As an example, imagine that you teamed up for a competition with two more friends. You performed well and received 12,000 € as a team. How do you distribute the money fairly? Distributing it evenly is no problem, everybody gets 4,000€. But we all know that often some people contribute more to the team’s success than others. So maybe a split like 5,000€ + 4,000€ + 3,000€ would be more appropriate, depending on the circumstances.
Or take that taxi bill. You and two other friends went home after hanging out, and that taxi ride home cost you 60€ in total. Is it fair for everyone to pay 20€? Or isn’t it fairer if a person who lives really far away pays more than the ones who live closer, maybe even close together? And if this person has to pay more, how much more should it be?
In this article, I will show you how to answer questions like this using Shapley Values, named after the Nobel laureate Lloyd Shapley. They provide a mathematical framework for assigning a fair share of a team’s success to each contributing member.
Three gentlemen in a taxi
As a running example, let us use the taxi scenario I mentioned before. Here comes a slightly more fleshed-out story:
In the charming town of Luton, three British gentlemen from Oxford, Cambridge, and London, dressed in dapper suits, spent a jolly evening exploring its cobblestone streets. Starting at a local pub, they clinked glasses in celebration, moved on to the bustling marketplace for street food delights, and ended their night in a refined tearoom, sipping tea to the soothing tunes of a live pianist. With hearts warmed by laughter and shared moments, the trio bid farewell to Luton, leaving behind the echoes of a truly delightful evening.
What a lovely story, innit? In the end, the friends shared a single taxi – to spend some more time together – to get home.
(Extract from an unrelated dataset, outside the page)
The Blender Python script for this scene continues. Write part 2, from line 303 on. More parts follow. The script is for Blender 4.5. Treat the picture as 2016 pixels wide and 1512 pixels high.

As you can see, the taxi has to drive quite a route to go from Luton all the way around to reach all three cities. The taxi price was 3£/mile, and it went 161 miles, resulting in a price of 483£. Phew. But now comes the question of questions:
How much should everyone pay?
Let us start with a few observations.
- London is closest to Luton, 34 miles.
- If the London friend had gone home on his own, the other two friends would still have needed to travel 127 miles to get home, which is still quite a lot.
The same is not true for the other cities. Intuitively, this means that the friend going to London did not increase the mileage too much and should pay less compared to the other two. We will now learn how to compute the exact and fair numbers according to Shapley.
Computing Shapley Values
Everything we need to know to compute Shapley values is the prices for each combination – also known as coalition – of friends taking the taxi. Let us call the friends C(ambridge), L(ondon), and O(xford) from now. C, L, and O are also called players in general.
Coalition values
We have established that a coalition of C, L, and O would have cost 483£, this is what we have observed. We also write this as v({C, L, O}) = 483, meaning that the value of the coalition {C, L, O} is 483.
However, we did not observe any other coalition value. This is usually the case when you want to compute Shapley values. You have the value of the full coalition, but you have to come up with the other values as well. For example, what would have been the price if only C and O would have taken the taxi?
In our case, we can reconstruct these values using Google Maps. Visiting Cambridge and Oxford would have been a 127-mile ride that cost 127 miles · 3£/mile = 381£, so v({C, O}) = 381. As another example, take the coalition {L}, i.e., only going to London. That would have been a 34-mile ride from Luton, resulting in a coalition value (price) of v({L}) = 34 · 3 = 102.
You can do the same for all other coalitions and get the following list:

Contribution values
Now that we have this list, the idea of Shapley values revolves around the concept of contributions. As an example, let us find out how much C contributes. But what does contributing even mean?
Well, if the taxi is empty – with a cost of 0 – and C gets in, the price goes from 0 to 114 according to the table above. The contribution of C in this case is v({C}) – v({}) = 114 – 0 = 114.
As another example, if there is only O in the taxi — with a cost of 150 — and C joins him, the cost increases to 381. Hence the contribution in this case is v({C, O}) – v({O}) = 381 – 150 = 231.
The fair share that everyone has to pay should intuitively be connected to how much their presence in this coalition (taxi) contributes to the final value (price).
However, we have the following dilemma:
Contributions are heavily tied to the concept of time.
You can see this reflected in how we came up with the contributions for C.
- First, the taxi was empty, then C joined, driving up the price by 114 = v({C}) – v({}).
- First, only O was in the taxi, then C joined, driving up the price by 231 = v({C, O}) – v({O}).
- First, O and L were in the taxi, then C joined, driving up the price by 195 = v({C, L, O}) – v({L, O}).
But you only know that everyone was in that taxi, there is no inherent timely order. So, did C drive up the price by 114, 231, or 195? And here is the magic sauce to solve this dilemma:
Just average the contribution values over all potential orderings of the coalition in time.
Sounds abstract, but let us compute how it works for C.
Average over permutations
If we just know that C, L, and O were in the taxi, let us consider all orderings in which they could have entered it. Let us make another list!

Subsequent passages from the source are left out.